Asked on Radio New Zealand today if he was going to deny speculation that Fonterra was looking at listing on the stock exchange, van der Heyden said: "Yes I am, actually".
But he was not prepared to comment on the options being considered for cooperative Fonterra's capital structure, because it needed to talk to its farmer-shareholders.
Capital structure was always on the agenda as far as a cooperative was concerned, a cooperative needed to evolve, van der Heyden said.
Fonterra's initial bid two years ago to change its capital structure blew up in its face when farmers protested their directors' preferred option of a "bold and brave" float of the shares of an operational subsidiary.
The board was last year forced to concede that it would have been rolled in a planned May vote on splitting the company into a milk-supply cooperative and a wholly owned corporate holding all the assets and operations.
Today, van der Heyden said two things had changed since the previous capital structure proposal.
The world was in recession, and Fonterra had learned from the last process and this time the company would not go out talking to its farmers unless it had the support of the farmers' watchdog, the Shareholders Council.
While Fonterra was talking to the Shareholders Council, that was not so much around listing.
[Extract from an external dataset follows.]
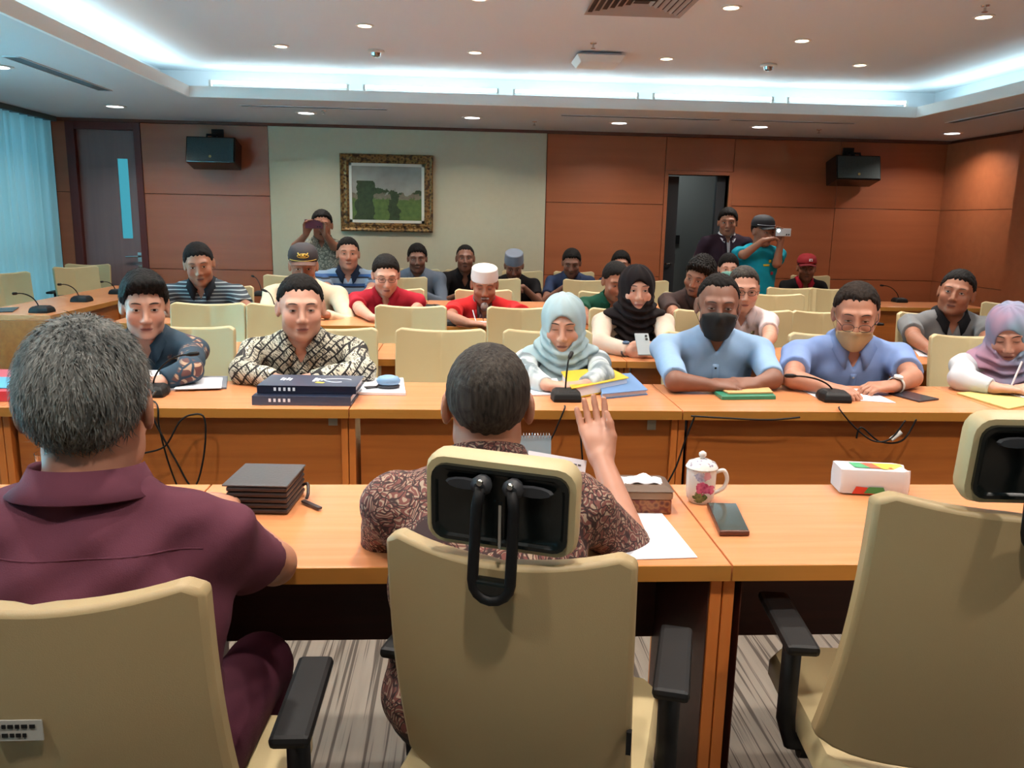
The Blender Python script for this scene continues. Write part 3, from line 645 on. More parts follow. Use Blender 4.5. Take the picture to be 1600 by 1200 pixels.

It was dealing with issues Fonterra needed to deal with around its capital structure, van der Heyden said.
"I'll make it very, very clear. I'm 100 per cent supportive of the cooperative. And the cooperative to me always has been that farmers stay 100 per cent in control of their future and their destiny."
Cooperative business consultant Alan Robb said van der Heyden was leaving open the possibility of bringing in outside capital.
That might not involve listing on the stock exchange, but could involve financial investment coming into a part of Fonterra, although perhaps not directly into Fonterra group.
It could perhaps come in through overseas activities so it would be a partly owned subsidiary, where investors would come in and the shares were not listed on the exchange.
That was a dangerous direction, Robb said.
Investors sought maximum return on financial capital, while a cooperative worked a different way, with the objective to maximise payment to suppliers, which involved a limit on the amount paid on financial capital.
Fonterra would be extremely foolish to propose listing on the sharemarket. Opposition to such a move was clear before and the company would be most unwise to pursue it, he said.